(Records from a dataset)
● ● ● ● ●
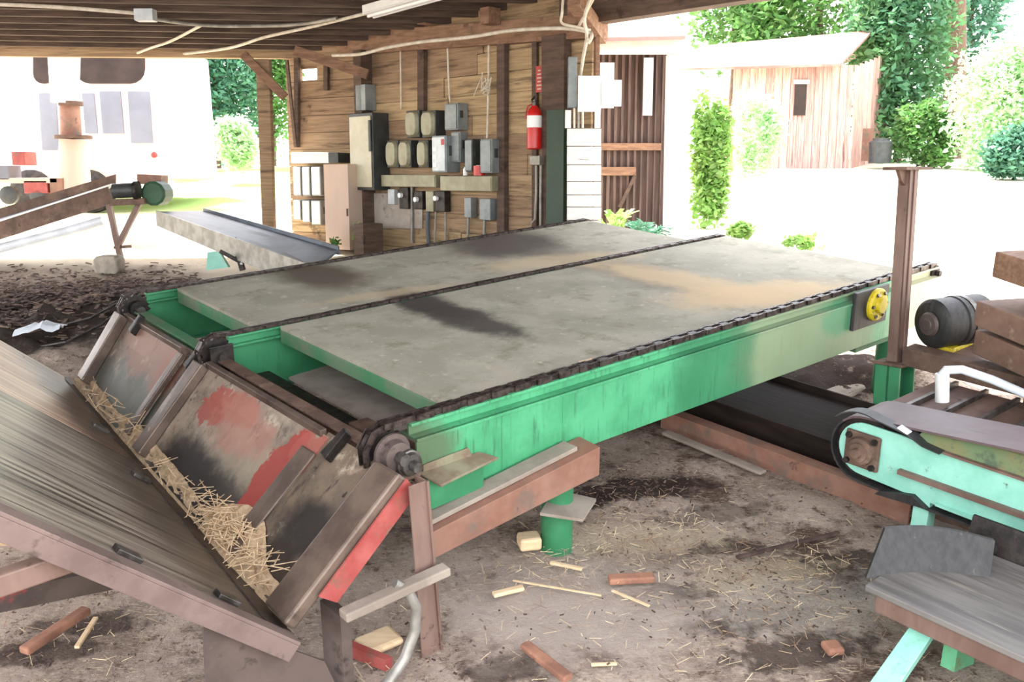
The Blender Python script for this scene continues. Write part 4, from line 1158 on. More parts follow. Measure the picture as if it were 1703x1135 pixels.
for (x0, y0, x1, y1, yy, lab) in ((961, 126, 1000, 186, YC - .03, 'large white paper notice above the white cladding'), (997, 104, 1022, 180, YC - .02, 'tall white paper notice between the other two'), (1000, 133, 1034, 177, YC - .045, 'white paper notice overlapping the doorway')):
    a, b_ = C(x0, y1, yy), C(x1, y0, yy)
    tag(MB().box((a.x, yy, a.z), (b_.x, yy + .006, b_.z)).build('paper_notice', M['paper'], None, WORLD, base=a), lab, 'notice')
a, b_ = C(944, 180, YC + .05), C(960, 95, YC + .05)
tag(MB().box((a.x, YC + .02, a.z), (b_.x, YC + .12, b_.z)).build('meter_box', M['grey_box'], None, WORLD, base=a, bevel=.006), 'weathered grey box high on the post left of the notices', 'electrical box')

# doorway lean-to: header, white post, plank wall, roof
YD = 10.5
a, b_ = DW(984, 90, YD), DW(1134, 66, YD)
tag(MB().box((a.x, YD - .1, a.z), (b_.x, YD + .05, b_.z)).build('door_header', M['white_wood'], None, WORLD, base=a, bevel=.006), 'sunlit white header beam over the plank doorway', 'beam')
a, b_ = DW(1118, 408, YD), DW(1123, 90, YD)
tag(MB().slab([(a.x - .09, YD, a.z - .1), (a.x + .09, YD, a.z - .1), (b_.x + .08, YD, b_.z), (b_.x - .08, YD, b_.z)], (0, .14, 0)).build('white_post', M['white_wood'], None, WORLD, base=a, bevel=.008), 'white painted post at the right of the plank doorway', 'post')
YP = 11.4
dw = thing('door_1', None, None, WORLD, DW(1050, 390, YP), kind='structure')
q = MB()
x = 985.0
while x < 1125:
    a, b_ = DW(x, 402, YP), DW(x + 11, 78, YP)
    q.box((a.x, YP + random.uniform(0, .004), a.z - .1), (b_.x - .003, YP + .04, b_.z))
    x += 11
a, b_ = DW(940, 402, YP + .04), DW(1125, 60, YP + .04)
q.box((a.x, YP + .041, a.z - .1), (b_.x, YP + .06, b_.z))
q.build('plank_face', mat('dark_purple_brown_planks', (82, 64, 58), (104, 86, 78), 4, 0.85, 0, (5, 5, 0.5), over=[((62, 48, 44), 4, 0.55, 0.7, (5, 5, .4))], island=.12), dw, WORLD)
for (y0, y1) in ((238, 250), (278, 292)):
    a, b_ = DW(1000, y1, YP - .03), DW(1100 if y0 < 260 else 1058, y0, YP - .03)
    MB().box((a.x, YP - .03, a.z), (b_.x, YP, b_.z)).build('ledge', M['timber'], dw, WORLD)
MB().bar(DW(1030, 345, YP - .02), DW(1056, 292, YP - .02), .04, .09, (0, 1, 0)).build('door_brace', M['dark_wood'], dw, WORLD)
a, b_ = DW(1069, 192, YP - .08), DW(1087, 96, YP - .08)
tag(MB().box((a.x, YP - .08, a.z), (b_.x, YP - .05, b_.z)).build('white_strip', M['plastic'], None, WORLD, base=a), 'pale hanging strip on the brown plank wall inside the doorway', 'strip')
q = MB().slab([DW(940, 70, 10.2), DW(1140, 66, 10.2), DW(1128, 40, 13.0), DW(950, 44, 13.0)], (0, 0, .04))
tag(q.build('lean_to_roof', M['tin'], None, WORLD, base=DW(1050, 66, 10.2)), 'low faded tin roof over the plank doorway', 'roof', kind='thing')

# sunlit cabinets on the left wing
WH = ('grey_box', 'white_box')  # grey casings put shade on the sides of the white boxes
for i, (x0, x1) in enumerate(((489, 500), (504, 515), (519, 533))):
    ebox('disconnect_box', 'sunlit white disconnect box, upper row, %s' % ('nearest the open side', 'the middle one', 'beside the plywood cabinet')[i], x0, 277, x1, 326, 0.22, WH, frame=LW, fn=Wl)
    ebox('disconnect_box', 'sunlit white disconnect box, lower row, %s' % ('nearest the open side', 'the middle one', 'beside the plywood cabinet')[i], x0, 333, x1, 366 + i * 4, 0.2, WH, frame=LW, fn=Wl)
a, b_ = Wl(484, 272, .2), Wl(546, 253, .2)
tag(MB().box((a.x, -.2, a.z), (b_.x, 0, b_.z)).build('wireway', M['white_box'], None, LW, base=a, bevel=.005), 'sunlit white wireway over the white disconnect boxes', 'wireway')
a, b_ = Wl(546, 271, .21), Wl(562, 254, .21)
tag(MB().box((a.x, -.21, a.z), (b_.x, 0, b_.z)).build('junction_box', M['dark_box'], None, LW, base=a, bevel=.005), 'small dark grey box at the end of the white wireway', 'electrical box')
a, b_ = Wl(542, 405, .42), Wl(578, 273, .42)
pc_ = thing('plywood_cabinet', 'pinkish plywood cabinet standing below the dark grey box', 'cabinet', LW, (a.x, -.3, a.z))
MB().box((a.x, -.42, a.z - .06), (b_.x, -.06, b_.z)).build('cabinet_body', M['plywood'], pc_, LW, bevel=.004)
MB().box((b_.x - .03, -.428, a.z + .3), (b_.x - .01, -.42, a.z + .38)).build('latch', M['rust'], pc_, LW)
a, b_ = W(615, 410, .25), W(630, 372, .25)
tag(MB().cbox((a.x, -.45, a.z - .08), (b_.x, -.2, b_.z), .01).build('dark_bin', M['dark_wood'], None, WALL, base=a), 'dark brown bin standing at the wall foot under the cream cabinet', 'bin')

# =============================================================== ROOF
def roof_z(x, y): return 3.56 + 0.06 * (10.9 - y)
E0, E1 = DW(-40, 91, 10.5), DW(500, 99, 10.95)
rdir = (E1 - E0).normalized()
def RP(px, y, dz=0):   # roof point at a picture column and depth
    x = (px - CX) / FPX * y * 1.02
    return Vector((x, y, roof_z(x, y) + dz))
edge0 = DW(992, 40, 8.0); edge1 = edge0 + WB * 7.5
rc = thing('ceiling', None, None, WORLD, (0, 6, 4), kind='structure')
q = MB()
pts = [(-9.0, 10.35), (-2.4, 11.05), (-1.75, 10.9), (edge0.x + .02, edge0.y + .05), (edge1.x, edge1.y), (edge1.x, 0.6), (-9.0, 0.6)]
q.slab([(x, y, roof_z(x, y) + .10) for x, y in pts], (0, 0, .05))
q.build('roof_deck', M['roof_board'], rc)
# purlins parallel to the eave
yy = 10.72
i = 0
while yy > 1.0:
    def line(x): return yy + 0.08 * (x + 2.5)
    xr = min(edge0.x + (edge0.y - yy) * 0.96 - .1, 5.5)
    if yy > 8.0: xr = min(xr, 0.75 - (yy - 7.9) * 1.0)
    a = Vector((-8.9, line(-8.9), roof_z(0, line(-8.9)) + 0.03)); b_ = Vector((xr, line(xr), roof_z(0, line(xr)) + 0.03))
    MB().bar(a, b_, 0.05, 0.14).build('purlin', M['purlin'], rc)
    yy -= 0.30
    i += 1
for xx in (-7.2, -4.6, -2.0):
    a = Vector((xx, 9.3, roof_z(0, 9.3) + .04)); b_ = Vector((xx + .3, 1.0, roof_z(0, 1.0) + .04))
q = MB().bar(E0 + Vector((-5.5, -.18, .09)), E1 + Vector((0.1, 0, .09)), 0.10, 0.17)
tag(q.build('eave_beam', M['wall_board'], None, WORLD, base=E1), 'long timber eave beam along the open left side of the shed', 'beam')
q = MB().bar(edge0 + Vector((-.25, .26, .20)), edge1 + Vector((0, 0, .20)), 0.14, 0.40)
tag(q.build('edge_beam', M['dark_wood'], None, WORLD, base=edge0), 'heavy dark beam along the open right side of the roof', 'beam')
q = MB().bar(DW(1000, 62, 8.1), DW(955, 0, 7.5), .10, .12)
tag(q.build('knee_brace', M['timber'], None, WORLD, base=DW(1000, 62, 8.1)), 'short knee brace under the roof corner by the hanging cables', 'brace')
# fluorescent fixture, conduit, cables under the roof
def RF(px, py, gap=.06):
    o, d = CAM, ray(px, py)          # meets the underside of the purlins
    t_ = (3.56 + .06 * 10.9 - gap - .04 - o.z - .06 * o.y) / (d.z + .06 * d.y)
    return o + d * t_
fa = RF(612, 17, .05)
fb_ = fa + WB * 2.0 + Vector((0, 0, .085))
fx = thing('fluorescent_fixture', 'white fluorescent tube fixture hanging under the roof boards', 'light fixture', WORLD, fa)
MB().bar(fa, fb_, .13, .07).build('housing', M['white_box'], fx, WORLD, bevel=.006)
MB().bar(fa + WB * .03 + Vector((0, 0, -.045)), fb_ - WB * .03 + Vector((0, 0, -.045)), .16, .008).build('reflector', M['white_box'], fx, WORLD)
for s_ in (-.03, .03):
    MB().cyl(fa + WB * .04 + WN * s_ + Vector((0, 0, -.06)), fb_ - WB * .04 + WN * s_ + Vector((0, 0, -.06)), .013, 10).build('tube', M['paper'], fx, WORLD, smooth=True)
def cable(label, pts, r=.011, m='cable', name='cable'):
    P = [DW(*p) if len(p) == 3 else RF(*p, .02) for p in pts]
    # smooth the run a little
    Q = []
    for i in range(len(P) - 1):
        p0, p1, p2, p3 = P[max(i - 1, 0)], P[i], P[i + 1], P[min(i + 2, len(P) - 1)]
        for k in range(5):
            t = k / 5
            Q.append(0.5 * ((2 * p1) + (p2 - p0) * t + (2 * p0 - 5 * p1 + 4 * p2 - p3) * t * t + (3 * p1 - p0 - 3 * p2 + p3) * t ** 3))
    Q.append(P[-1])
    return tag(MB().tube(Q, r, 8).build(name, M[m], None, WORLD, base=Q[0], smooth=True), label, 'cable')
jb = RF(242, 25, .05)
tag(MB().box((jb.x - .085, jb.y - .06, jb.z - .055), (jb.x + .085, jb.y + .06, jb.z + .05)).build('junction_box', M['light_box'], None, WORLD, base=jb, bevel=.006), 'small white junction box under the roof at the upper left', 'electrical box')
cable('white conduit coming from the left edge to the roof junction box', ((-30, 6), (100, 12), (228, 22)), .017)
cable('grey conduit from the roof junction box across the purlins', ((257, 32), (340, 42), (430, 43), (500, 40), (560, 30)), .017, 'conduit')
cable('pale cable branching down from the grey roof conduit to the eave', ((335, 42), (285, 68), (250, 80), (224, 90)), .014)
cable('pale cable running along the eave up to the fluorescent fixture', ((290, 91), (380, 80), (440, 62), (520, 44), (618, 20)), .016)
cable('thick pale cable sagging along the top of the switch wall', ((553, 92, 9.9), (600, 90, 9.6), (640, 80, 9.3), (700, 70, 9.0), (780, 62, 8.6), (850, 51, 8.2), (930, 47, 7.9), (975, 52, 7.7), (984, 60, 7.6), (978, 72, 7.6)), .016)
cable('white cable hanging down from the roof to the notices', ((985, -10, 7.4), (972, 30, 7.5), (976, 60, 7.6), (970, 95, 7.8), (965, 128, 7.95)), .014)
cable('thin white cable dropping from the roof and turning right', ((937, -10, 7.5), (935, 20, 7.6), (934, 38, 7.6), (955, 44, 7.6), (982, 50, 7.65)), .011)
cable('second pale cable crossing beside the hanging one', ((990, -8, 7.5), (975, 20, 7.6), (962, 44, 7.7)), .012)

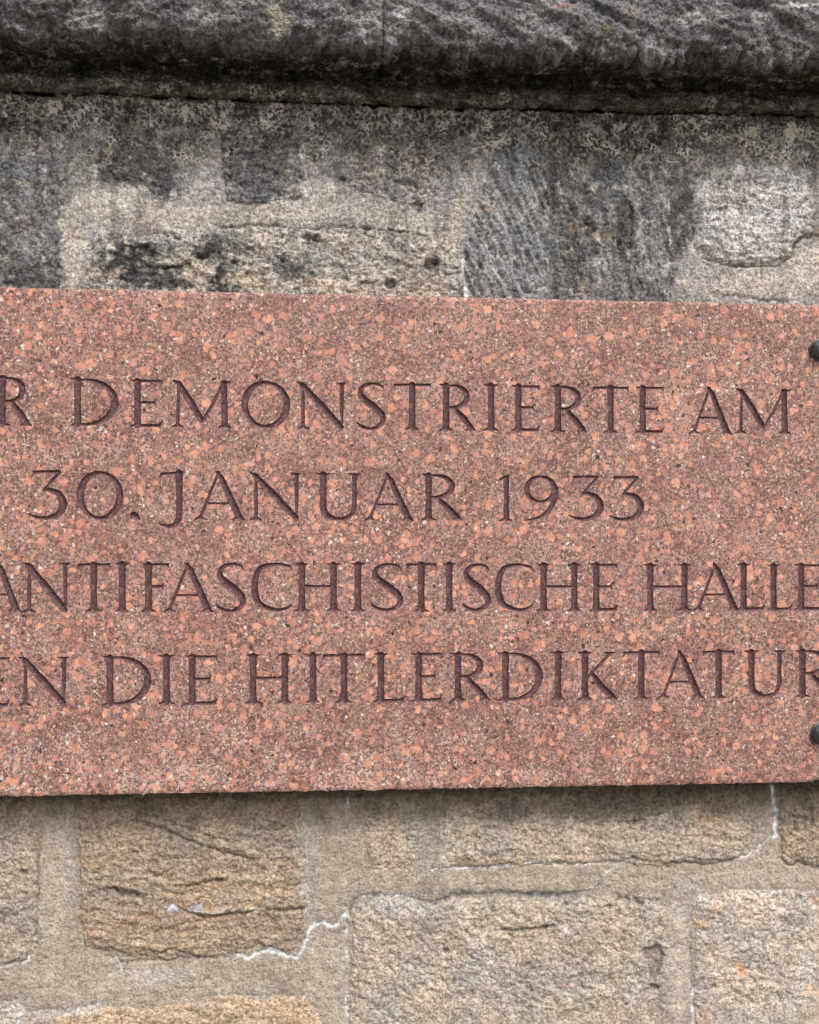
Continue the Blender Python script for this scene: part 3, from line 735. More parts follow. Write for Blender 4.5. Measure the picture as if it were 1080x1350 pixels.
def box_mesh(name, x0, x1, y0, y1, z0, z1):
    v = np.array([(x, y, z) for z in (z0, z1) for y in (y0, y1) for x in (x0, x1)], float)
    f = [(0, 1, 5, 4), (1, 3, 7, 5), (3, 2, 6, 7), (2, 0, 4, 6), (4, 5, 7, 6), (2, 3, 1, 0)]
    at = dict(grit=np.ones(8), Col=np.tile(lin((150, 134, 110)), (8, 1)), rough=np.ones(8), lichen=np.zeros(8), cream=np.zeros(8))
    return make_mesh(name, v, None, f, at, smooth=False)
link('wall_core', box_mesh('wall_core', -2.3, 2.8, 0.093, 0.55, 0, zt1 / 1000 + 0.02), M_WALL, wall, loc=-WO)

# ------------------------------------------------------------------ coping: profile swept along x (v at the photo's centre column, protrusion mm)
PROF = [(-150, 88), (-60, 96), (0, 92), (30, 87), (52, 79), (64, 70), (74, 54), (82, 26), (90, 2), (98, -6), (105, 5), (111, 15), (118, 17), (124, 14), (130, 4), (135, -10), (140, -16)]
zs, ps = [], []
for v, p in PROF:
    zs.append(float(to_xz(540, v, p)[1])); ps.append(p)
zs = np.array(zs); ps = np.array(ps, float)
arc = np.concatenate([[0], np.cumsum(np.hypot(np.diff(zs), np.diff(ps)))])
SA = axis([(0, arc[2] - 20, 6), (arc[2] - 20, arc[-1], 2.0)])
def smooth_interp(s, a, y):
    g = np.linspace(0, a[-1], 800); yy = np.interp(g, a, y)
    ker = np.hanning(13); ker /= ker.sum()
    pad = np.concatenate([2 * yy[0] - yy[1:7][::-1], yy, 2 * yy[-1] - yy[-7:-1][::-1]])
    return np.interp(s, g, np.convolve(pad, ker, 'valid'))
XC = axis([(-2300, Xl - 150, 14), (Xl - 150, Xl - 40, 6), (Xl - 40, Xr + 22, 2.1), (Xr + 22, Xr + 150, 6), (Xr + 150, 2800, 14)])
SX, SS = np.meshgrid(XC, SA); SX = SX.ravel(); SS = SS.ravel()
CZ0 = smooth_interp(SS, arc, zs); CP0 = smooth_interp(SS, arc, ps)
dz = smooth_interp(SS + 2, arc, zs) - smooth_interp(SS - 2, arc, zs); dp = smooth_interp(SS + 2, arc, ps) - smooth_interp(SS - 2, arc, ps)
ln = np.hypot(dz, dp) + 1e-6
nz, npp = dp / ln, -dz / ln                       # outward normal (z, protrusion)
UC, VC = to_uv(SX, CZ0, CP0); UC = UC.astype(np.float32); VC = VC.astype(np.float32)
joint = float(to_xz(506, 60, 100)[0])
right = SX > joint
tail = sstep(arc[-1], arc[-4] , SS)              # 1 at lit face, 0 at the crevice
face = sstep(arc[8], arc[4], SS)                 # 1 on the weathered face
w1 = fbm(SX, SS, 60, 3, 61); w2 = fbm(SX, SS, 60, 3, 62)
a = math.radians(24)
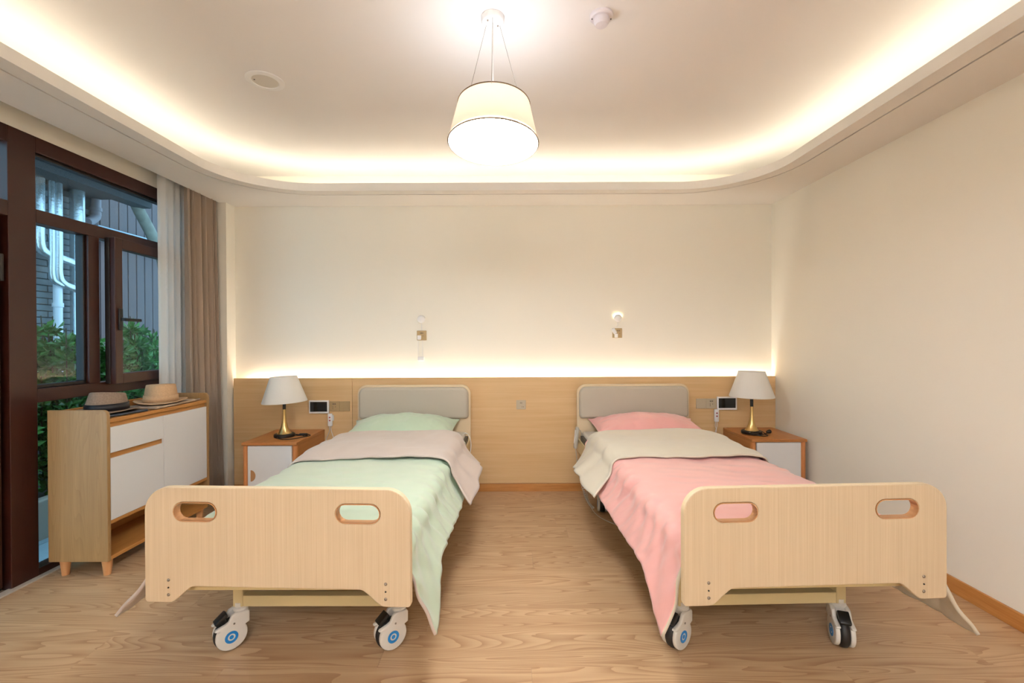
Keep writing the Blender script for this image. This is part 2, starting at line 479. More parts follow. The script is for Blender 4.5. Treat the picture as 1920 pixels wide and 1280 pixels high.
dr = struct(empty('door_1'))
dr['label'] = 'dark brown glazed balcony door at the left edge'
wbox('head_rail', 1.32, 2.354, 2.325, 2.41, dr)
wbox('post', 1.32, 1.40, 0, 2.325, dr)
wbox('transom', 1.40, 2.354, 1.941, 2.02, dr)
pane(1.40, 2.354, 2.02, 2.325, dr)
leaf = wbox('door_leaf', 2.26, 2.322, 0.03, 1.941, dr, XW - 0.07, XW - 0.01)
wbox('stile', 1.41, 1.48, 0.03, 1.941, dr, XW - 0.07, XW - 0.01)
wbox('rail', 1.48, 2.26, 1.87, 1.941, dr, XW - 0.07, XW - 0.01)
wbox('rail', 1.48, 2.26, 0.03, 0.14, dr, XW - 0.07, XW - 0.01)
pane(1.48, 2.26, 0.14, 1.87, dr)
wbox('jamb_seal', 2.322, 2.354, 0.0, 1.941, dr, XW - 0.075, XW - 0.05, M['window_in'])
wbox('hinge', 2.322, 2.338, 1.60, 1.74, dr, XW - 0.03, XW - 0.005, M['black'])

# ------------------------------------------------------------------ curtains
def curtain(name, y0, y1, x, amp, folds, z0, z1, m, flare=0.0, n=160, jag=0.0, seedv=0):
    bm = bmesh.new(); rows = 16; g = []
    for j in range(rows + 1):
        t = j / rows; z = z0 + (z1 - z0) * t
        r_ = []
        for i in range(n + 1):
            u = i / n
            ph = u * folds * 2 * PI + 0.8 * math.sin(u * 7 + seedv)
            am = amp * (0.75 + 0.35 * math.sin(u * 17 + seedv)) * (0.8 + 0.35 * (1 - t))
            xx = x + am * math.sin(ph) + 0.35 * am * math.sin(2 * ph + 1) + flare * (1 - t) ** 1.4 * (0.4 + 0.6 * u)
            yy = y0 + (y1 - y0) * u + 0.3 * am * math.cos(ph) + jag * (1 - t) * math.sin(u * 9)
            r_.append(bm.verts.new((xx, yy, z)))
        g.append(r_)
    for j in range(rows):
        for i in range(n): bm.faces.new((g[j][i], g[j][i + 1], g[j + 1][i + 1], g[j + 1][i]))
    me = bpy.data.meshes.new(name); bm.to_mesh(me); bm.free()
    for p in me.polygons: p.use_smooth = True
    o = obj(name, me, m)
    return o
c1 = curtain('sheer_curtain', 3.24, 3.60, -2.535, 0.018, 5, 0.02, 2.60, M['sheer'], 0.0, seedv=2)
tag(c1, 'white sheer curtain gathered between window and beige drape', 'curtain')
c2 = curtain('drape_curtain', 3.43, 3.775, -2.452, 0.033, 5.5, 0.02, 2.62, M['drape'], 0.05, seedv=0)
sd = c2.modifiers.new('thickness', 'SOLIDIFY'); sd.thickness = 0.004
tag(c2, 'beige heavy drape hanging in folds in the left corner', 'curtain')

# ------------------------------------------------------------------ beds
def caster_mesh_set():
    """Caster about its stem: wheel trails along -x, axle along y, floor at z = 0."""
    wc, wr = -0.028, 0.062
    out = []
    for a in range(150, 391, 12):
        out.append((wc + 0.0585 * math.cos(R(a)), wr + 0.002 + 0.0585 * math.sin(R(a))))
    out = [p for p in out]
    out += [(0.038, 0.10), (0.038, 0.142), (0.032, 0.15), (-0.012, 0.152), (-0.028, 0.146), (-0.040, 0.122), (-0.052, 0.116), (-0.086, 0.108), (-0.09, 0.102), (-0.084, 0.098), (-0.072, 0.096)]
    return out
CASTER_OUT = caster_mesh_set()
def add_caster(parent, x, y, rz, pedal=True, seen=''):
    mb = MB()
    for s in (-1, 1):
        me = upright(poly_solid([CASTER_OUT], 0.018, 0.005, 2)); me.transform(Matrix.Translation((0, s * 0.027, 0)))
        mb.bm.from_mesh(me); bpy.data.meshes.remove(me)
    mb.box(-0.012, 0.038, -0.02, 0.02, 0.128, 0.150, 0.006)
    mb.lathe([(0.026, 0.146), (0.030, 0.152), (0.030, 0.160), (0.024, 0.164), (0.024, 0.182)], 24, (0.012, 0, 0))
    c = mb.build('caster', M['caster_white'], parent, smooth=35, loc=(x, y, 0), rot=(0, 0, rz))
    w = MB()
    w.lathe([(0.03, -0.017), (0.054, -0.017), (0.0605, -0.011), (0.062, 0), (0.0605, 0.011), (0.054, 0.017), (0.03, 0.017)], 40, mtx=Matrix.Translation((-0.028, 0, 0.062)) @ Matrix.Rotation(R(90), 4, 'X'))
    w.build('wheel', M['rubber'], c, smooth=40)
    for s in (-1, 1):
        for nm, prof, m in (('emblem_ring', [(0.014, 0), (0.014, 0.0015), (0.0245, 0.0015), (0.0245, 0)], M['blue']), ('emblem_dot', [(0.0001, 0.0015), (0.008, 0.0015), (0.008, 0)], M['blue'])):
            e = MB(); e.lathe(prof, 32, mtx=Matrix.Translation((-0.03, s * 0.0357, 0.060)) @ Matrix.Rotation(R(-90 * s), 4, 'X'), cap=False)
            e.build(nm, m, c)
        e = MB(); e.lathe([(0.004, 0), (0.004, 0.002), (0.0001, 0.002)], 12, mtx=Matrix.Translation((-0.02, s * 0.0355, 0.112)) @ Matrix.Rotation(R(-90 * s), 4, 'X'), cap=False)
        e.build('rivet', M['steel'], c)
    if pedal:
        p = MB()
        mt = Matrix.Translation((-0.062, 0, 0.133)) @ Matrix.Rotation(R(-38), 4, 'Y')
        p.box(-0.026, 0.026, -0.021, 0.021, -0.008, 0.009, 0.004, mtx=mt)
        p.box(-0.010, 0.008, -0.013, 0.013, -0.03, 0.0, 0.003, mtx=mt)
        p.build('brake_pedal', M['black'], c, smooth=35)
    return c

BW = 0.950
def fb_outline():
    hw, zt, zb, za = BW / 2, 0.774, 0.367, 0.425
    pts = []
    def arc(cx, cz, r, a0, a1, n=10):
        for i in range(n + 1):
            a = R(a0 + (a1 - a0) * i / n); pts.append((cx + r * math.cos(a), cz + r * math.sin(a)))
    r = 0.088
    arc(hw - r, zt - r, r, 0, 90); arc(-hw + r, zt - r, r, 90, 180)
    arc(-hw + 0.012, zb + 0.012, 0.012, 180, 270, 4)
    def curve(seq):
        for p in smooth_path([(a, b, 0) for a, b in seq], 6): pts.append((p.x, p.y))
    curve([(-hw + 0.088, zb), (-hw + 0.108, zb + 0.006), (-hw + 0.155, za - 0.012), (-hw + 0.172, za - 0.002), (-hw + 0.195, za)])
    curve([(hw - 0.195, za), (hw - 0.172, za - 0.002), (hw - 0.155, za - 0.012), (hw - 0.108, zb + 0.006), (hw - 0.088, zb)])
    arc(hw - 0.012, zb + 0.012, 0.012, 270, 360, 4)
    return pts
def slot_outline(cx, cz, hl, hh, n=10):
    out = []
    for s, a0 in ((1, -90), (-1, 90)):
        for i in range(n + 1):
            a = R(a0 + 180 * i / n); out.append((cx + s * (hl - hh) + hh * math.cos(a), cz + hh * math.sin(a)))
    return out
def hb_outline(hw, z0, z1, r, rb=0.012):
    pts = []
    for cx, cz, rr, a0 in ((hw - r, z1 - r, r, 0), (-hw + r, z1 - r, r, 90), (-hw + rb, z0 + rb, rb, 180), (hw - rb, z0 + rb, rb, 270)):
        for i in range(9):
            a = R(a0 + 90 * i / 8); pts.append((cx + rr * math.cos(a), cz + rr * math.sin(a)))
    return pts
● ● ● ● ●
| WHAT IS ASKED |
Of the lines above, retype only those from the line containing "Keep writing the" through the line containing "wbox('hinge', 2.322, 2.338, 1.60, 1.74, dr, XW", including both, exactly.

| TASK OUTPUT |
Keep writing the Blender script for this image. This is part 2, starting at line 479. More parts follow. The script is for Blender 4.5. Treat the picture as 1920 pixels wide and 1280 pixels high.
dr = struct(empty('door_1'))
dr['label'] = 'dark brown glazed balcony door at the left edge'
wbox('head_rail', 1.32, 2.354, 2.325, 2.41, dr)
wbox('post', 1.32, 1.40, 0, 2.325, dr)
wbox('transom', 1.40, 2.354, 1.941, 2.02, dr)
pane(1.40, 2.354, 2.02, 2.325, dr)
leaf = wbox('door_leaf', 2.26, 2.322, 0.03, 1.941, dr, XW - 0.07, XW - 0.01)
wbox('stile', 1.41, 1.48, 0.03, 1.941, dr, XW - 0.07, XW - 0.01)
wbox('rail', 1.48, 2.26, 1.87, 1.941, dr, XW - 0.07, XW - 0.01)
wbox('rail', 1.48, 2.26, 0.03, 0.14, dr, XW - 0.07, XW - 0.01)
pane(1.48, 2.26, 0.14, 1.87, dr)
wbox('jamb_seal', 2.322, 2.354, 0.0, 1.941, dr, XW - 0.075, XW - 0.05, M['window_in'])
wbox('hinge', 2.322, 2.338, 1.60, 1.74, dr, XW - 0.03, XW - 0.005, M['black'])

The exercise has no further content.